Monday, December 28, 2009

Sanath revolutionized one-day cricket

by Shirajiv Sirimane in India

“I have not seen Don Bradman bat, but I have seen Sanath Jayasuriya.
I have not seen a better batsman in my cricketing career.” - Sachin Tendulkar.

One-day cricket began between English county teams on May 02, 1962 and the One-Day International (ODI) match was played in Melbourne in 1971 between England and Australia.

However the face of the game was completely changed by a Sri Lankan player almost 20 years after it began ironically in Australia itself. This player is the living legend of Sri Lanka cricket Sanath Jayasuriya together with Romesh Kaluwithrane and Coach Dav Whitmore invented the ‘hit out’ tactics in the first 15 overs of the game first rattling the high riding the Australians and then the entire cricketing world.

The tactic used was to take advantage of the early fielding restrictions by smashing the opening bowlers to all parts of the cricket ground, rather than the established tactic of building up momentum gradually.

He set bench marks for other countries to follow and due to this tactic Sanath and Kalu were one of the awesome ODI openers in the world entertaining crowds and TV viewers.

“Sanath has been an inspiration for Sri Lankan cricket from 1996 onwards, when he turned ODI cricket upside down. He is a valuable player and there was a time when we were over-dependent on him.

The whole dressing room would be silent after his dismissal and he created an atmosphere in which you feel that if he is with us, you are invincible,” Sangakkara summed up last Saturday in India.

Jayasuriya is known for both cuts and pulls along with his trademark shot, a lofted cut over point.

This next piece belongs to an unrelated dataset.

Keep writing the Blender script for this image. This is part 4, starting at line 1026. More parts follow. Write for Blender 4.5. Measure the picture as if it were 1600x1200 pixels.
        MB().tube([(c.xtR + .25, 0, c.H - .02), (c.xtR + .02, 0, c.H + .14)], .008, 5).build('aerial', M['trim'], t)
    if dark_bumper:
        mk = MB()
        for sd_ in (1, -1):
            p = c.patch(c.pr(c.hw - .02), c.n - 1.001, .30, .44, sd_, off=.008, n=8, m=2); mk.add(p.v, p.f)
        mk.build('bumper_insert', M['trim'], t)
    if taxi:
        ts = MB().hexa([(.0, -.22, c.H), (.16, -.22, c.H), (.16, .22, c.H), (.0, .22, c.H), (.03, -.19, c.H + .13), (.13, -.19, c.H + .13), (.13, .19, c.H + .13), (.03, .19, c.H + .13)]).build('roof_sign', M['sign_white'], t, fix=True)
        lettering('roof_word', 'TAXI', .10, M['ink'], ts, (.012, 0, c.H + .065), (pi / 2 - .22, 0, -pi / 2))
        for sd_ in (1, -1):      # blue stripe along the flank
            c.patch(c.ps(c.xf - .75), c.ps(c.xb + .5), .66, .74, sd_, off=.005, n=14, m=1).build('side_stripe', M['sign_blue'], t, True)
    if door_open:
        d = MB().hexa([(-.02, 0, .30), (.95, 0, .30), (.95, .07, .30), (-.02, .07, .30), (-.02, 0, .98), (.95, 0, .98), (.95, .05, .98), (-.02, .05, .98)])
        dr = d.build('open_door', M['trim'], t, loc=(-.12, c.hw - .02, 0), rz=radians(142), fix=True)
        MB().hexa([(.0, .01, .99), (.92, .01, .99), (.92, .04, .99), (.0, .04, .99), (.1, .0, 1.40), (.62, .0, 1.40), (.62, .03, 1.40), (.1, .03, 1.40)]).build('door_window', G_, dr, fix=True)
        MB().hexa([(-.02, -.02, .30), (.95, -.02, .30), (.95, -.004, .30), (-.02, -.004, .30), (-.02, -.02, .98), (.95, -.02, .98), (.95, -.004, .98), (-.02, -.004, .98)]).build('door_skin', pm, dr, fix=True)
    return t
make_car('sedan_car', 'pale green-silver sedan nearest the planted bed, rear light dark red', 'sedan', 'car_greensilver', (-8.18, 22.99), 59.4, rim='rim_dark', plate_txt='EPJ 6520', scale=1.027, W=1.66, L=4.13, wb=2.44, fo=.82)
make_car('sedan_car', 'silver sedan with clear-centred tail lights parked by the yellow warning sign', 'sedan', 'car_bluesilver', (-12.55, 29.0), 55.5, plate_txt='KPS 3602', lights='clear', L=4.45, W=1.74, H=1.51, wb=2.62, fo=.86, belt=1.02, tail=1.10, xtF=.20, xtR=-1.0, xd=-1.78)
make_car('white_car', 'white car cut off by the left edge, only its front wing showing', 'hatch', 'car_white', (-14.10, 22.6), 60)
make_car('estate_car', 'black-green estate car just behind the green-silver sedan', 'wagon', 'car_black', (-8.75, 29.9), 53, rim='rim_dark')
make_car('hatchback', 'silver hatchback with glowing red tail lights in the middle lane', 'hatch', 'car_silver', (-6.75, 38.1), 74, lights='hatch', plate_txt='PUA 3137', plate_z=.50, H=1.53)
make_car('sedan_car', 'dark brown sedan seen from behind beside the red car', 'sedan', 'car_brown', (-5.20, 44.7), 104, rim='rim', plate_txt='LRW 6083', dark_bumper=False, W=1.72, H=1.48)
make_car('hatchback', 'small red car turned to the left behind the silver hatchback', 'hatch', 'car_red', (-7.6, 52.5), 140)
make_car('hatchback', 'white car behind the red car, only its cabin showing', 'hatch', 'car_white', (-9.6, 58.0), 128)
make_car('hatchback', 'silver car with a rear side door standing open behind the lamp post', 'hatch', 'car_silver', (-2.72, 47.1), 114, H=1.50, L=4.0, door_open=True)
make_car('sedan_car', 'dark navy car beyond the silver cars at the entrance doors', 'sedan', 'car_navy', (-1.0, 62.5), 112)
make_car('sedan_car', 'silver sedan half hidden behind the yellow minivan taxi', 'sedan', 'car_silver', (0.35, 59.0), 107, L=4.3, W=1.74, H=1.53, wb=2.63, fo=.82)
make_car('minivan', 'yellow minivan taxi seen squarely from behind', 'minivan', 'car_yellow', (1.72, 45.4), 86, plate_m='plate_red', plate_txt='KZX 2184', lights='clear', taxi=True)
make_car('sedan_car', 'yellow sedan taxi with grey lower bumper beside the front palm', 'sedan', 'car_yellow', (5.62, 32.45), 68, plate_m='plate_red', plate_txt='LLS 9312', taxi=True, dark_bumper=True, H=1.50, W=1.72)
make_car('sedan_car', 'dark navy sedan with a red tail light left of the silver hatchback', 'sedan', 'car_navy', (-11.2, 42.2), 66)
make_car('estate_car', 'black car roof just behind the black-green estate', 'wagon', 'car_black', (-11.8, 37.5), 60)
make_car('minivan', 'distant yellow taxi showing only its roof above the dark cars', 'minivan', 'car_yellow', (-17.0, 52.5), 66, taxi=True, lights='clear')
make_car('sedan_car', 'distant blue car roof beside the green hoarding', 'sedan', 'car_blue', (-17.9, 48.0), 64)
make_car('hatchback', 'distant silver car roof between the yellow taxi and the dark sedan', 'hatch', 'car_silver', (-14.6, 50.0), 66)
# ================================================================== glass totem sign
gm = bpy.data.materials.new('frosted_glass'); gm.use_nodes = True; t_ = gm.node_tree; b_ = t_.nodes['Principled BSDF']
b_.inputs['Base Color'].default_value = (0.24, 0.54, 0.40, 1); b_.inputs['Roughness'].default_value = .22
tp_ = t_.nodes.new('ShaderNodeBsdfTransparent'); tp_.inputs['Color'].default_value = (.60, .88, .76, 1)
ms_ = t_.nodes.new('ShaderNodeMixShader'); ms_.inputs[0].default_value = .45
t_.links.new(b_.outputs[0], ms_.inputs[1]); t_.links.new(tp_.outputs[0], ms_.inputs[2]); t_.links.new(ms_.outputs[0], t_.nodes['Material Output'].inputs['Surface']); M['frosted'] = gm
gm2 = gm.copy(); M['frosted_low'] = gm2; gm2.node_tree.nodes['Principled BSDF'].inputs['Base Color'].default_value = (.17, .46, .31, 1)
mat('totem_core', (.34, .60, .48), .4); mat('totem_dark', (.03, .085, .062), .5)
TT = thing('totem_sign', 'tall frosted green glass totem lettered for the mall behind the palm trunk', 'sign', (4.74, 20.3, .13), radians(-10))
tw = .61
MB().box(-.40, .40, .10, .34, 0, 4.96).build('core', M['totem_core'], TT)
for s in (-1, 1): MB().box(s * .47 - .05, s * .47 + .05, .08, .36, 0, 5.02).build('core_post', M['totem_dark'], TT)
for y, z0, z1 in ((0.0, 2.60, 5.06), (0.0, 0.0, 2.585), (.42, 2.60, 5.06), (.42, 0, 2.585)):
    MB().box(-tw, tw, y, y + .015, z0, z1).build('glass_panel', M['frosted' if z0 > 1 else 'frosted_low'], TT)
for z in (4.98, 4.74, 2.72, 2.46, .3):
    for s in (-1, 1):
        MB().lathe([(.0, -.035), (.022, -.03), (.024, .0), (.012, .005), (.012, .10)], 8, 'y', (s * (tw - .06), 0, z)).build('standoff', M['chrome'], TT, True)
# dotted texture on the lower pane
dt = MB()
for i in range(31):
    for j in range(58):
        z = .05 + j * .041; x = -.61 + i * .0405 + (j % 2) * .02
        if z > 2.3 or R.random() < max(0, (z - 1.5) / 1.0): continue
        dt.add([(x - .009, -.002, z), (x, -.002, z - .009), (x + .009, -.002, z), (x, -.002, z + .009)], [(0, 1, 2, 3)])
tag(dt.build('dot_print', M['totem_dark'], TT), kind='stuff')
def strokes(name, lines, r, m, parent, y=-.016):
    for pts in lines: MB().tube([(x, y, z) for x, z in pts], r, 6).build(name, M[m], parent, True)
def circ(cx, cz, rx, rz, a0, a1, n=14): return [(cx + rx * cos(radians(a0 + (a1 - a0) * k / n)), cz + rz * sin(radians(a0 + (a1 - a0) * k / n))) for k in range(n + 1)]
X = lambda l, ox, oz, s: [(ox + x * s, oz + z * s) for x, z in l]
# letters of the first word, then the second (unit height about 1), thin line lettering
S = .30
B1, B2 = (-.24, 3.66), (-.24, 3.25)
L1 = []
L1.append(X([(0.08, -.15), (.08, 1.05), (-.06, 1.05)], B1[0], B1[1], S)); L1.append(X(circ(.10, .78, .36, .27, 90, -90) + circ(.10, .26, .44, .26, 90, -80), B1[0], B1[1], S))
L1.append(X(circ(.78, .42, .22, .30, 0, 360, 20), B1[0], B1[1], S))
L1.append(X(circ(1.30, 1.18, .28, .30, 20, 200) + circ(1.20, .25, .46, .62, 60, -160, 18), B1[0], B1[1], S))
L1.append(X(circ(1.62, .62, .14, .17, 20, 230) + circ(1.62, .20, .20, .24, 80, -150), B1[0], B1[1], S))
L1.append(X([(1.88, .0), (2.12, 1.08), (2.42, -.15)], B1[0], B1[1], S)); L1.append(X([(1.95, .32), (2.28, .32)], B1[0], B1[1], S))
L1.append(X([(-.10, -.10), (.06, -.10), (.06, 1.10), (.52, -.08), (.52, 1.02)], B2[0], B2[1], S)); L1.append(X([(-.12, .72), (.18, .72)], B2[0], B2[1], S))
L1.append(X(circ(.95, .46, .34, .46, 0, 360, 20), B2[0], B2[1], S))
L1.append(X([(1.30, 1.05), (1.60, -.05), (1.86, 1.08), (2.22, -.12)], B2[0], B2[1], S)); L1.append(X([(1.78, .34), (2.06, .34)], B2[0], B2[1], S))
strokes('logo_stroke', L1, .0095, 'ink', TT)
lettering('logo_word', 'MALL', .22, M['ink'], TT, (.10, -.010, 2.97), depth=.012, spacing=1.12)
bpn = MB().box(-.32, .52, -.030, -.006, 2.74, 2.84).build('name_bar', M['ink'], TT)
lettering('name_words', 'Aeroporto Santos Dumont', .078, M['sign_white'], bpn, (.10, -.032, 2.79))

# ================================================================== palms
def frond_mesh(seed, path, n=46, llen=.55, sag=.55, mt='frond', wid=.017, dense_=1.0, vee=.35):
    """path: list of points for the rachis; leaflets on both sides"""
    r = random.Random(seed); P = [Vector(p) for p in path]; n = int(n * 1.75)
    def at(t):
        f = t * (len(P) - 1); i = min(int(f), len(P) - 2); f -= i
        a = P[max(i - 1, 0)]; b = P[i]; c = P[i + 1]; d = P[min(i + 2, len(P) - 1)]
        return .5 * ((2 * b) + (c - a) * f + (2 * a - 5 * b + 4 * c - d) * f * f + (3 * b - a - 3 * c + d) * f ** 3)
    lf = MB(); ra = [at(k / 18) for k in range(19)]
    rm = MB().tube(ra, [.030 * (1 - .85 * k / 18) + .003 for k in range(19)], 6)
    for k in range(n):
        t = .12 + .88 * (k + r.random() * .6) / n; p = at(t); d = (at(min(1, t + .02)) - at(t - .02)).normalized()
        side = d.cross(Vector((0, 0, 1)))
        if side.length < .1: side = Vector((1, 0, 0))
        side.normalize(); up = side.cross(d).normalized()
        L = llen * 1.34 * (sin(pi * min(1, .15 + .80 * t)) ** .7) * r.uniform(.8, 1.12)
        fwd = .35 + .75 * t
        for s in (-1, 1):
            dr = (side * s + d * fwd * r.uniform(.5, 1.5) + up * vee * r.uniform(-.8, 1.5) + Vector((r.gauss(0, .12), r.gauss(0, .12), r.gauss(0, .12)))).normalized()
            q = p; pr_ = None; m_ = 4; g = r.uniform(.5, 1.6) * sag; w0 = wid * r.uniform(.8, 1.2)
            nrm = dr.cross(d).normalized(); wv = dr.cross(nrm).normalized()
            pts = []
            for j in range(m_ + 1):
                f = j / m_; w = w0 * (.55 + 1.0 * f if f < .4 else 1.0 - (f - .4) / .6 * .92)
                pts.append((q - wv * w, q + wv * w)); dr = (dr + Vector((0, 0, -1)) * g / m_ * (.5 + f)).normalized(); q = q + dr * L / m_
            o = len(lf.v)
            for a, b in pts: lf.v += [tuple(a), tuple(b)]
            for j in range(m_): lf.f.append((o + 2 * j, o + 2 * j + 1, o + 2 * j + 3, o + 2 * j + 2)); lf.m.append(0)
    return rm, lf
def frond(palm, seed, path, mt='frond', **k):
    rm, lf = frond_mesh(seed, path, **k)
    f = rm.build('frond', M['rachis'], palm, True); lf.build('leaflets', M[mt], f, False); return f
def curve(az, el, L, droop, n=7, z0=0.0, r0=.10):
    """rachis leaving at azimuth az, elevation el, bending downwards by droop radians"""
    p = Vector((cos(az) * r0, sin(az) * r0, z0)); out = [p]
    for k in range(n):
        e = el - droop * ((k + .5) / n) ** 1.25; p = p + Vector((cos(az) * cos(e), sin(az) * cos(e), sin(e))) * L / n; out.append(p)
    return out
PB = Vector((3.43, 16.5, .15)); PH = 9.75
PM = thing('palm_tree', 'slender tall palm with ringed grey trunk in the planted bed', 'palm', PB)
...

He was the key player in Sri Lanka’s victory in the 1996 Cricket World Cup, where he was adjudged Man of the Tournament in recognition of his all-round contributions.

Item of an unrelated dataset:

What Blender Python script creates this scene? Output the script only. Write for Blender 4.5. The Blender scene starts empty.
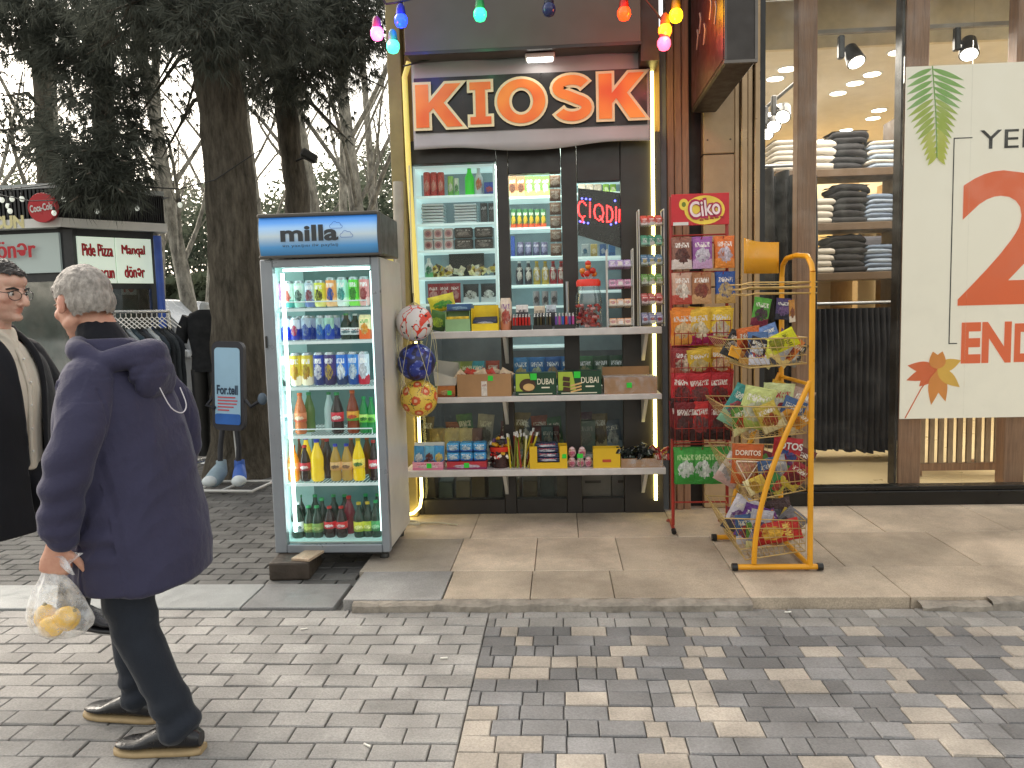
import bpy, bmesh, math, random
from mathutils import Vector, Matrix, noise
R = math.radians; PI = math.pi
scene = bpy.context.scene; COL = scene.collection
rnd = random.Random(11)
V = Vector

# ---------------------------------------------------------------- camera
F = 770.0; CAMH = 1.53
CM = Matrix.Rotation(R(3.6), 3, 'Z') @ Matrix.Rotation(R(90 - 5.2), 3, 'X') @ Matrix.Rotation(R(-1.5), 3, 'Z')
cam_d = bpy.data.cameras.new('camera'); cam = bpy.data.objects.new('camera', cam_d); COL.objects.link(cam)
cam.location = (0, 0, CAMH); cam.rotation_euler = CM.to_euler()
cam_d.sensor_width = 36; cam_d.lens = F / 1024 * 36; cam_d.clip_end = 2000; cam_d.clip_start = .05
scene.camera = cam

def at(px, py, Y=None, Z=None):
    """the point of the plane Y=... or Z=... seen at a given place"""
    d = CM @ V(((px - 512) / F, -(py - 384) / F, -1))
    t = Y / d.y if Y is not None else (Z - CAMH) / d.z
    return V((0, 0, CAMH)) + d * t
def axx(px, py, Y): return at(px, py, Y).x
def azz(px, py, Y): return at(px, py, Y).z

# ---------------------------------------------------------------- colours and materials
def C(h):
    h = h.lstrip('#'); o = []
    for i in (0, 2, 4):
        c = int(h[i:i + 2], 16) / 255
        o.append(c / 12.92 if c <= .04045 else ((c + .055) / 1.055) ** 2.4)
    return tuple(o)
def c4(c):
    if isinstance(c, str): c = C(c)
    return (c[0], c[1], c[2], 1)

class NT:
    def __init__(s, name):
        s.m = bpy.data.materials.new(name); s.m.use_nodes = True; s.t = s.m.node_tree; s.t.nodes.clear()
        s.out = s.n('ShaderNodeOutputMaterial')
    def n(s, typ, **kw):
        k = s.t.nodes.new(typ)
        for a, b in kw.items(): setattr(k, a, b)
        return k
    def l(s, a, b): s.t.links.new(a, b)
    def put(s, sock, v):
        if hasattr(v, 'links') or isinstance(v, bpy.types.NodeSocket): s.l(v, sock)
        elif isinstance(v, (tuple, list)) and sock.type == 'VECTOR': sock.default_value = v
        elif isinstance(v, (tuple, list, str)): sock.default_value = c4(v) if (isinstance(v, str) or len(v) == 3) else v
        else: sock.default_value = v
    def math(s, op, a, b=0., c=None):
        k = s.n('ShaderNodeMath', operation=op); s.put(k.inputs[0], a); s.put(k.inputs[1], b)
        if c is not None: s.put(k.inputs[2], c)
        return k.outputs[0]
    def mix(s, f, a, b):
        k = s.n('ShaderNodeMix', data_type='RGBA'); s.put(k.inputs[0], f); s.put(k.inputs[6], a); s.put(k.inputs[7], b)
        return k.outputs[2]
    def noise(s, scale, vec=None, det=3, rough=.6):
        k = s.n('ShaderNodeTexNoise'); k.inputs['Scale'].default_value = scale; k.inputs['Detail'].default_value = det
        k.inputs['Roughness'].default_value = rough
        if vec is not None: s.l(vec, k.inputs['Vector'])
        return k.outputs['Fac']
    def coord(s, which='Object'): return s.n('ShaderNodeTexCoord').outputs[which]
    def ramp(s, f, a, b, lo=.35, hi=.65):
        k = s.n('ShaderNodeMapRange'); s.put(k.inputs[0], f); k.inputs[1].default_value = lo; k.inputs[2].default_value = hi
        k.inputs[3].default_value = a; k.inputs[4].default_value = b
        return k.outputs[0]
    def mapping(s, vec, scale=(1, 1, 1), rot=(0, 0, 0)):
        k = s.n('ShaderNodeMapping'); s.l(vec, k.inputs[0]); k.inputs['Scale'].default_value = scale; k.inputs['Rotation'].default_value = rot
        return k.outputs[0]
    def pbr(s, col, rough=.6, metal=0., spec=.5, bump=None, bstr=.3, bdist=.01, **kw):
        p = s.n('ShaderNodeBsdfPrincipled'); s.put(p.inputs['Base Color'], col); s.put(p.inputs['Roughness'], rough)
        s.put(p.inputs['Metallic'], metal); s.put(p.inputs['Specular IOR Level'], spec)
        for a, b in kw.items(): s.put(p.inputs[a.replace('_', ' ')], b)
        if bump is not None:
            k = s.n('ShaderNodeBump'); k.inputs['Strength'].default_value = bstr; k.inputs['Distance'].default_value = bdist
            s.l(bump, k.inputs['Height']); s.l(k.outputs[0], p.inputs['Normal'])
        s.l(p.outputs[0], s.out.inputs[0]); return s.m

def scl(c, k):
    if isinstance(c, str): c = C(c)
    return tuple(min(1, x * k) for x in c)

def mat(name, col, rough=.6, metal=0., var=.15, scale=6., bump=0., bscale=80., spec=.5, stretch=(1, 1, 1), **kw):
    N = NT(name); co = N.mapping(N.coord(), stretch)
    f = N.ramp(N.noise(scale, co), 0, 1, .3, .7)
    c = N.mix(f, scl(col, 1 - var), scl(col, 1 + var))
    r = N.ramp(N.noise(scale * 2.3, co), max(0, rough - .08), min(1, rough + .08))
    b = N.noise(bscale, co) if bump else None
    return N.pbr(c, r, metal, spec, b, bump, **kw)

def vcmat(name, rough=.7, var=.18, scale=5., fine=90., fvar=.12, bump=.2, spec=.4, stain=0.):
    N = NT(name); co = N.coord(); a = N.n('ShaderNodeAttribute', attribute_name='Col').outputs['Color']
    f = N.math('MULTIPLY', N.ramp(N.noise(scale, co, 5), 1 - var, 1 + var, .25, .75), N.ramp(N.noise(fine, co), 1 - fvar, 1 + fvar, .3, .7))
    if stain: f = N.math('MULTIPLY', f, N.ramp(N.noise(1.1, co, 6, .7), 1 - stain, 1, .35, .6))
    k = N.n('ShaderNodeVectorMath', operation='SCALE'); N.l(a, k.inputs[0]); N.l(f, k.inputs['Scale'])
    return N.pbr(k.outputs[0], N.ramp(N.noise(scale * 2, co), rough - .15, rough + .1), 0, spec, N.noise(fine, co), bump)

def emis(name, col, st):
    N = NT(name); e = N.n('ShaderNodeEmission'); N.put(e.inputs[0], col); e.inputs[1].default_value = st
    N.l(e.outputs[0], N.out.inputs[0]); return N.m

def glow(name, col, st, rough=.4):
    """a surface that also emits: lit plastic, or glow standing in for light on unlit things"""
    N = NT(name); return N.pbr(col, rough, 0, .5, None, Emission_Color=col, Emission_Strength=st)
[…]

Jayasuriya, 40, made his international debut on December 26, 1989 against Australia at the Melbourne Cricket Ground. Jayasuriya is the second highest scorer in ODIs, next to Sachin Tendulkar. In 443 matches, he has scored 13,397 runs with 28 centuries and 68 half centuries.

He was named as one of the Wisden Cricketers of the Year in 1997 and served as captain of the Sri Lankan team in 38 Test matches from 1999 to 2003.

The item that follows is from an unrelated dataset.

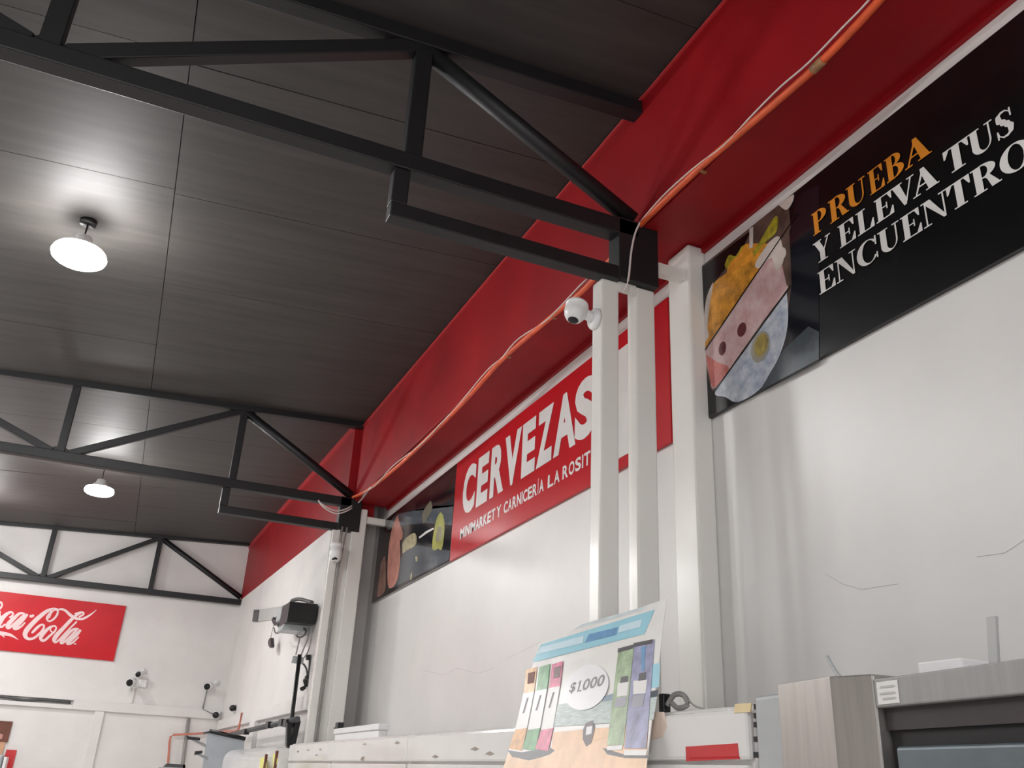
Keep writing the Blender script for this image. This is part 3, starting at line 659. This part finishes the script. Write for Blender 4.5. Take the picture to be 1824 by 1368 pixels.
# grey and orange pipes of the back corner
tag(MB().tube([aty(336, 1279, YB - .03), aty(324, 1368, YB - .03), (1.50, YB - .03, -1.6)], .026, 10).build('grey_conduit', M['grey']), 'grey vertical conduit on the back wall below the beam', 'conduit')
OY = YB - .09
op = [aty(297, 1385, OY), aty(300, 1350, OY), aty(302, 1320, OY), aty(304, 1312, OY), aty(309, 1309, OY), aty(330, 1308, OY), aty(392, 1304, OY), atx(400, 1303.5, 1.90), atx(420, 1302, 1.90), atx(424, 1300, 1.90), atx(426, 1294, 1.90), atx(431, 1270, 1.90)]
tag(MB().tube(op, .017, 8).build('orange_pipe', mat('faded_orange_plastic', (206, 128, 108), .45, var=.06)), 'slim orange pipe bent round the back corner below the beam', 'pipe')

# tangle in the slot above the back beam
vp = tag(MB().tube(smooth([(-2.4, YB - .03, .83), (-1.9, YB - .04, .80), (-1.3, YB - .05, .83), (-1.0, YB - .04, .80), (-.7, YB - .04, .825), (-.32, YB - .04, .815)], 5), .02, 8).build('cable_bundle', M['dgrey']), 'dark cable bundle lying in the open slot of the back beam', 'cable')
# poster and panel at the lower left
bp = empty('framed_picture', (-1.5, YB, .06), 'brown picture on the back wall at the lower left corner', 'picture')
B('board', M['brown'], bp, -2.0, -1.05, YB - .03, YB, .20, .49)
B('lower_print', M['skin'], bp, -2.0, -1.08, YB - .03, YB, .02, .20)
MB().prism([(-1.6, YB - .032, .22), (-1.14, YB - .032, .24), (-1.13, YB - .032, .30), (-1.25, YB - .032, .335), (-1.6, YB - .032, .35)], (0, -.003, 0)).build('pale_print', M['p_salmon'], bp)
tag(B('red_panel', M['redbox'], None, -1.04, -.90, YB - .02, YB - .001, -1.0, .10), 'dark red panel beside the foot of the brown picture', 'panel')
bx = empty('appliance', (-1.3, YB - .5, -1.6), 'pale grey rounded appliance in the lower left corner', 'appliance')
B('body', M['lgrey'], bx, -1.6, -1.02, YB - .6, YB - .1, -1.6, .03, bevel=.04)
B('rim', M['white'], bx, -1.01, -.97, YB - .58, YB - .12, -1.6, .0, bevel=.01)

# ---------------------------------------------------------------- television and gear on the far right wall
tv = empty('equipment_box', (XF - .2, 9.9, 1.42), 'black equipment box with hanging cables on the far right wall', 'equipment box')
a = atx(502, 1072, XF - .05)
def hexpx(name, m, parent, front, depth, x, bevel=0.0):
    F = [atx(u, v, x) for u, v in front]
    return MB().prism(F, (depth, 0, 0)).build(name, m, parent, bevel)
MB().prism([aty(u, v, 9.6) for u, v in ((516, 1071), (567, 1076), (561, 1112), (510, 1108))], (0, .4, 0)).build('body', M['blackp'], tv, .006)
MB().prism([aty(u, v, 10.1) for u, v in ((503, 1079), (514, 1075), (510, 1104), (498, 1103))], (0, .25, 0)).build('side_panel', M['lgrey'], tv, .006)
MB().prism([aty(u, v, 9.75) for u, v in ((507, 1109), (562, 1113), (559, 1127), (502, 1121))], (0, .3, 0)).build('shelf', M['lgrey'], tv, .004)
MB().tube(smooth(path([(520, 1070), (532, 1067), (545, 1070), (556, 1073)], XF - .2), 5), .02, 6).build('cable', M['dgrey'], tv)
for k in range(9):
    a0 = random.uniform(485, 497); b0 = random.uniform(1100, 1110)
    MB().tube(smooth(path([(a0, b0), (a0 + random.uniform(4, 9), b0 + random.uniform(4, 9)), (a0 + random.uniform(6, 14), b0 + random.uniform(-2, 6)), (506, 1106)], XF - .25), 4), .018, 6).build('cable', M['blackp'], tv)
MB().tube(smooth(path([(488, 1118), (490, 1126), (495, 1128), (500, 1124)], XF - .2), 4), .008, 6).build('cable', M['dgrey'], tv)
MB().tube(smooth(path([(530, 1121), (527, 1128), (530, 1134), (536, 1135), (542, 1131), (545, 1124), (540, 1119), (533, 1119)], XF - .1), 5), .011, 6).build('cable', M['dgrey'], tv)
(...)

Jayasuriya held the record for the highest Test score made by a Sri Lankan, 340 against India in 1997.

This effort was part of a second-wicket partnership with Roshan Mahanama that set the then all-time record for any partnership in Test history, with 576 runs.

Both records were surpassed in July 2006 when fellow Sri Lankan Mahela Jayawardene scored 374 as part of a 624-run partnership with Kumar Sangakkara against South Africa. On 20 September 2005, during the Second Test of the home series against Bangladesh, Jayasuriya became the first Sri Lankan to play 100 Tests, and the 33rd Test cricketer to achieve this feat.

Sanath has said that he can not think of a life without cricket. “Now my ambition is the next world cup,” he said.

It has been 20 years since Sri Lankan heavyweight Jayasuriya began his international career and many have seen him in cricket and for those who are not keen on cricket he comes to the TV screens via electronics and of course in series of advertisements ranging from banking to fiancé agriculture to fast moving consumer goods.

But only a few Sri Lankans know that Sanath is a world known figure as he is the first cricketer to be appointed as a UN Goodwill Ambassador (by UNAIDS, Geneva) for his commitment to prevention of HIV/AIDS among young people in Sri Lanka.